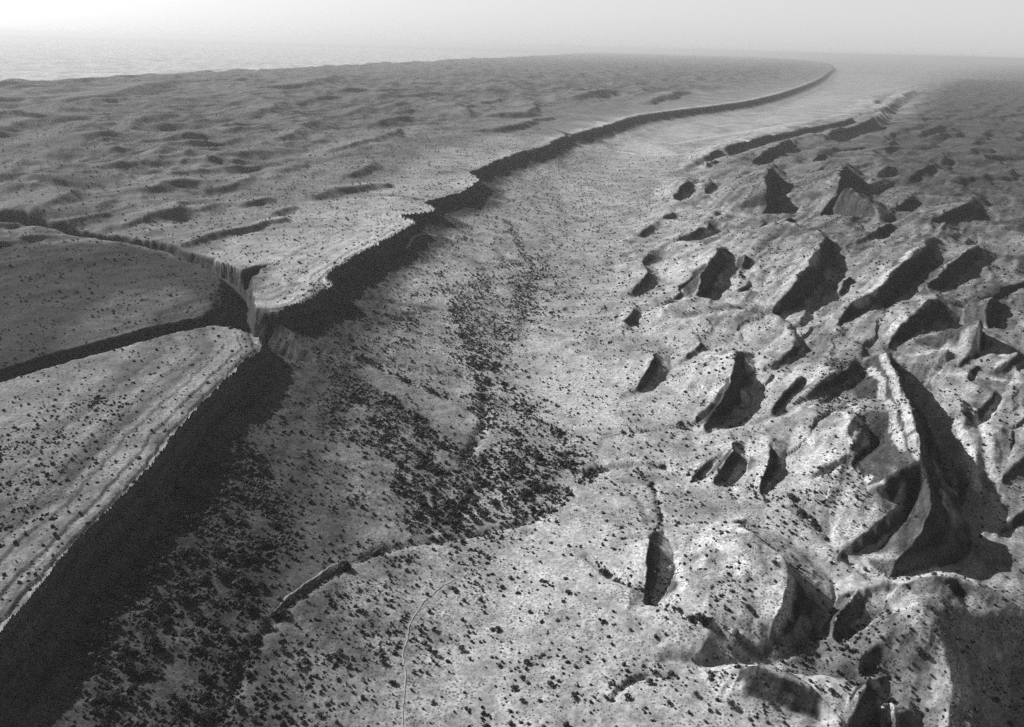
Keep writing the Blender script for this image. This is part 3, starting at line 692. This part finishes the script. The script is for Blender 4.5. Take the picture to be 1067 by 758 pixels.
def drape(pts):
    out = []
    for u, v in pts:
        z_ = 15.0
        for _ in range(12):
            p = px(u, v, z_); z_ = .6 * z_ + .4 * float(ground_z(p[:1], p[1:])[0])
        out.append(px(u, v, z_))
    return chaikin(np.array(out), 2)
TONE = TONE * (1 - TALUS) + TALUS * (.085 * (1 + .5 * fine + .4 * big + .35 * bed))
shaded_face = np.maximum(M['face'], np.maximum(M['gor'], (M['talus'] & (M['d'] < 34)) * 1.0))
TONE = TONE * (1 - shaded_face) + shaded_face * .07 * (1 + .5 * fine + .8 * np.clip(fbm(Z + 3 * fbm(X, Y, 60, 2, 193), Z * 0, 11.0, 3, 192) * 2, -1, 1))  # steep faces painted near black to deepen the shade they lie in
TONE = np.minimum(TONE, np.where(BEY > .3, .8, .40 + .12 * np.tanh((TONE - .40) / .12)))
for pts, w, t in BANDS:
    w = w * 1.6; t = min(t * 1.2, .58) if t > .25 else t   # pale and dark beds of rock cropping out along the slopes
    P = drape(pts); R = w * 3 + 20
    ii = np.nonzero((X > P[:, 0].min() - R) & (X < P[:, 0].max() + R) & (Y > P[:, 1].min() - R) & (Y < P[:, 1].max() + R))
    xx, yy = X[ii], Y[ii]
    d_, s_, _, run_ = polydist(xx + 2.5 * fbm(xx, yy, 25, 3, 151), yy + 2.5 * fbm(xx, yy, 25, 3, 152), P)
    k = sstep(w * 1.15, w * .5, d_ * (1 + .5 * fbm(xx, yy, 18, 2, 153))) * sstep(-.75, -.2, perlin(run_ / 22., run_ * 0, 154))
    TONE[ii] = TONE[ii] * (1 - .85 * k) + .85 * k * t * (1 + .5 * fine[ii])
TONE = np.clip(TONE, .03, .8).astype(np.float32)

# ------------------------------------------------------------------ materials
def new_mat(name):
    m = bpy.data.materials.new(name); m.use_nodes = True; m.node_tree.nodes.clear()
    return m, m.node_tree.nodes, m.node_tree.links
def ground_mat(plain=False):
    m, N, L = new_mat("pale_plain" if plain else "dry_ground")
    out = N.new("ShaderNodeOutputMaterial"); b = N.new("ShaderNodeBsdfPrincipled")
    b.inputs['Roughness'].default_value = .95; b.inputs['Specular IOR Level'].default_value = .1
    at = N.new("ShaderNodeAttribute"); at.attribute_name = "tone"
    tc = N.new("ShaderNodeTexCoord")
    def noise(scale, detail, rough=.6):
        n = N.new("ShaderNodeTexNoise"); n.inputs['Scale'].default_value = scale; n.inputs['Detail'].default_value = detail
        n.inputs['Roughness'].default_value = rough; L.new(tc.outputs['Object'], n.inputs['Vector']); return n
    def rng_(sock, a0, a1, b0, b1):
        r = N.new("ShaderNodeMapRange"); L.new(sock, r.inputs['Value'])
        for k, v in zip(('From Min', 'From Max', 'To Min', 'To Max'), (a0, a1, b0, b1)): r.inputs[k].default_value = v
        return r.outputs[0]
    def mul(a, c):
        m_ = N.new("ShaderNodeMath"); m_.operation = 'MULTIPLY'; L.new(a, m_.inputs[0]); L.new(c, m_.inputs[1]); return m_.outputs[0]
    n1 = noise(.22, 5, .7); n2 = noise(.035, 5, .65)
    c = mul(at.outputs['Fac'], rng_(n1.outputs['Fac'], .32, .68, .55, 1.45))
    c = mul(c, rng_(n2.outputs['Fac'], .35, .65, .8, 1.2))
    # grass tussocks and stones smaller than the bushes
    vo = N.new("ShaderNodeTexVoronoi"); vo.inputs['Scale'].default_value = .38; L.new(tc.outputs['Object'], vo.inputs['Vector'])
    thr = mul(rng_(n2.outputs['Fac'], .4, .65, .16, .42), rng_(n1.outputs['Fac'], .35, .65, .6, 1.4))
    lt = N.new("ShaderNodeMath"); lt.operation = 'SUBTRACT'; L.new(vo.outputs['Distance'], lt.inputs[0]); L.new(thr, lt.inputs[1])
    c = mul(c, rng_(lt.outputs[0], -.05, .1, .38, 1.1))
    if plain:
        n4 = noise(.0012, 5, .6); c = mul(at.outputs['Fac'], rng_(n4.outputs['Fac'], .3, .7, .8, 1.2)); L.new(c, b.inputs['Base Color']); L.new(b.outputs[0], out.inputs[0]); return m
    L.new(c, b.inputs['Base Color']); L.new(b.outputs[0], out.inputs[0])
    bp_ = N.new("ShaderNodeBump"); bp_.inputs['Strength'].default_value = .7; bp_.inputs['Distance'].default_value = 1.3
    n3 = noise(.12, 6, .65); L.new(n3.outputs['Fac'], bp_.inputs['Height']); L.new(bp_.outputs[0], b.inputs['Normal'])
    return m
GM = ground_mat(); GP = ground_mat(True)

def grid_mesh(name, cellmask, label):
    idx = np.nonzero(cellmask.ravel())[0]
    j, i = np.divmod(idx, NA - 1)
    v0 = j * NA + i
    quads = np.stack([v0, v0 + NA, v0 + NA + 1, v0 + 1], 1)   # wound to face up
    used, inv = np.unique(quads, return_inverse=True); inv = inv.reshape(-1)
    me = bpy.data.meshes.new(name)
    me.vertices.add(len(used)); co = np.stack([X.ravel()[used], Y.ravel()[used], Z.ravel()[used]], 1).astype(np.float32)
    me.vertices.foreach_set('co', co.ravel())
    nf = len(quads); me.loops.add(nf * 4); me.polygons.add(nf)
    me.loops.foreach_set('vertex_index', inv.astype(np.int32)[np.arange(nf * 4)].reshape(nf, 4)[:, ::-1].ravel())
    me.polygons.foreach_set('loop_start', np.arange(0, nf * 4, 4, dtype=np.int32))
    me.polygons.foreach_set('use_smooth', np.ones(nf, bool))
    me.update()
    a = me.attributes.new('tone', 'FLOAT', 'POINT'); a.data.foreach_set('value', TONE.ravel()[used].astype(np.float32))
    me.materials.append(GP if name == 'plain' else GM)
    o = bpy.data.objects.new(name, me); S.collection.objects.link(o)
    o['kind'] = 'structure'; o['label'] = label
    return o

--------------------

TASK DIRECTIONS:
Reproduce all of the material above word for word. Omit the pictures.

EXERCISE OUTPUT:
Keep writing the Blender script for this image. This is part 3, starting at line 692. This part finishes the script. The script is for Blender 4.5. Take the picture to be 1067 by 758 pixels.
def drape(pts):
    out = []
    for u, v in pts:
        z_ = 15.0
        for _ in range(12):
            p = px(u, v, z_); z_ = .6 * z_ + .4 * float(ground_z(p[:1], p[1:])[0])
        out.append(px(u, v, z_))
    return chaikin(np.array(out), 2)
TONE = TONE * (1 - TALUS) + TALUS * (.085 * (1 + .5 * fine + .4 * big + .35 * bed))
shaded_face = np.maximum(M['face'], np.maximum(M['gor'], (M['talus'] & (M['d'] < 34)) * 1.0))
TONE = TONE * (1 - shaded_face) + shaded_face * .07 * (1 + .5 * fine + .8 * np.clip(fbm(Z + 3 * fbm(X, Y, 60, 2, 193), Z * 0, 11.0, 3, 192) * 2, -1, 1))  # steep faces painted near black to deepen the shade they lie in
TONE = np.minimum(TONE, np.where(BEY > .3, .8, .40 + .12 * np.tanh((TONE - .40) / .12)))
for pts, w, t in BANDS:
    w = w * 1.6; t = min(t * 1.2, .58) if t > .25 else t   # pale and dark beds of rock cropping out along the slopes
    P = drape(pts); R = w * 3 + 20
    ii = np.nonzero((X > P[:, 0].min() - R) & (X < P[:, 0].max() + R) & (Y > P[:, 1].min() - R) & (Y < P[:, 1].max() + R))
    xx, yy = X[ii], Y[ii]
    d_, s_, _, run_ = polydist(xx + 2.5 * fbm(xx, yy, 25, 3, 151), yy + 2.5 * fbm(xx, yy, 25, 3, 152), P)
    k = sstep(w * 1.15, w * .5, d_ * (1 + .5 * fbm(xx, yy, 18, 2, 153))) * sstep(-.75, -.2, perlin(run_ / 22., run_ * 0, 154))
    TONE[ii] = TONE[ii] * (1 - .85 * k) + .85 * k * t * (1 + .5 * fine[ii])
TONE = np.clip(TONE, .03, .8).astype(np.float32)

# ------------------------------------------------------------------ materials
def new_mat(name):
    m = bpy.data.materials.new(name); m.use_nodes = True; m.node_tree.nodes.clear()
    return m, m.node_tree.nodes, m.node_tree.links
def ground_mat(plain=False):
    m, N, L = new_mat("pale_plain" if plain else "dry_ground")
    out = N.new("ShaderNodeOutputMaterial"); b = N.new("ShaderNodeBsdfPrincipled")
    b.inputs['Roughness'].default_value = .95; b.inputs['Specular IOR Level'].default_value = .1
    at = N.new("ShaderNodeAttribute"); at.attribute_name = "tone"
    tc = N.new("ShaderNodeTexCoord")
    def noise(scale, detail, rough=.6):
        n = N.new("ShaderNodeTexNoise"); n.inputs['Scale'].default_value = scale; n.inputs['Detail'].default_value = detail
        n.inputs['Roughness'].default_value = rough; L.new(tc.outputs['Object'], n.inputs['Vector']); return n
    def rng_(sock, a0, a1, b0, b1):
        r = N.new("ShaderNodeMapRange"); L.new(sock, r.inputs['Value'])
        for k, v in zip(('From Min', 'From Max', 'To Min', 'To Max'), (a0, a1, b0, b1)): r.inputs[k].default_value = v
        return r.outputs[0]
    def mul(a, c):
        m_ = N.new("ShaderNodeMath"); m_.operation = 'MULTIPLY'; L.new(a, m_.inputs[0]); L.new(c, m_.inputs[1]); return m_.outputs[0]
    n1 = noise(.22, 5, .7); n2 = noise(.035, 5, .65)
    c = mul(at.outputs['Fac'], rng_(n1.outputs['Fac'], .32, .68, .55, 1.45))
    c = mul(c, rng_(n2.outputs['Fac'], .35, .65, .8, 1.2))
    # grass tussocks and stones smaller than the bushes
    vo = N.new("ShaderNodeTexVoronoi"); vo.inputs['Scale'].default_value = .38; L.new(tc.outputs['Object'], vo.inputs['Vector'])
    thr = mul(rng_(n2.outputs['Fac'], .4, .65, .16, .42), rng_(n1.outputs['Fac'], .35, .65, .6, 1.4))
    lt = N.new("ShaderNodeMath"); lt.operation = 'SUBTRACT'; L.new(vo.outputs['Distance'], lt.inputs[0]); L.new(thr, lt.inputs[1])
    c = mul(c, rng_(lt.outputs[0], -.05, .1, .38, 1.1))
    if plain:
        n4 = noise(.0012, 5, .6); c = mul(at.outputs['Fac'], rng_(n4.outputs['Fac'], .3, .7, .8, 1.2)); L.new(c, b.inputs['Base Color']); L.new(b.outputs[0], out.inputs[0]); return m
    L.new(c, b.inputs['Base Color']); L.new(b.outputs[0], out.inputs[0])
    bp_ = N.new("ShaderNodeBump"); bp_.inputs['Strength'].default_value = .7; bp_.inputs['Distance'].default_value = 1.3
    n3 = noise(.12, 6, .65); L.new(n3.outputs['Fac'], bp_.inputs['Height']); L.new(bp_.outputs[0], b.inputs['Normal'])
    return m
GM = ground_mat(); GP = ground_mat(True)

def grid_mesh(name, cellmask, label):
    idx = np.nonzero(cellmask.ravel())[0]
    j, i = np.divmod(idx, NA - 1)
    v0 = j * NA + i
    quads = np.stack([v0, v0 + NA, v0 + NA + 1, v0 + 1], 1)   # wound to face up
    used, inv = np.unique(quads, return_inverse=True); inv = inv.reshape(-1)
    me = bpy.data.meshes.new(name)
    me.vertices.add(len(used)); co = np.stack([X.ravel()[used], Y.ravel()[used], Z.ravel()[used]], 1).astype(np.float32)
    me.vertices.foreach_set('co', co.ravel())
    nf = len(quads); me.loops.add(nf * 4); me.polygons.add(nf)
    me.loops.foreach_set('vertex_index', inv.astype(np.int32)[np.arange(nf * 4)].reshape(nf, 4)[:, ::-1].ravel())
    me.polygons.foreach_set('loop_start', np.arange(0, nf * 4, 4, dtype=np.int32))
    me.polygons.foreach_set('use_smooth', np.ones(nf, bool))
    me.update()
    a = me.attributes.new('tone', 'FLOAT', 'POINT'); a.data.foreach_set('value', TONE.ravel()[used].astype(np.float32))
    me.materials.append(GP if name == 'plain' else GM)
    o = bpy.data.objects.new(name, me); S.collection.objects.link(o)
    o['kind'] = 'structure'; o['label'] = label
    return o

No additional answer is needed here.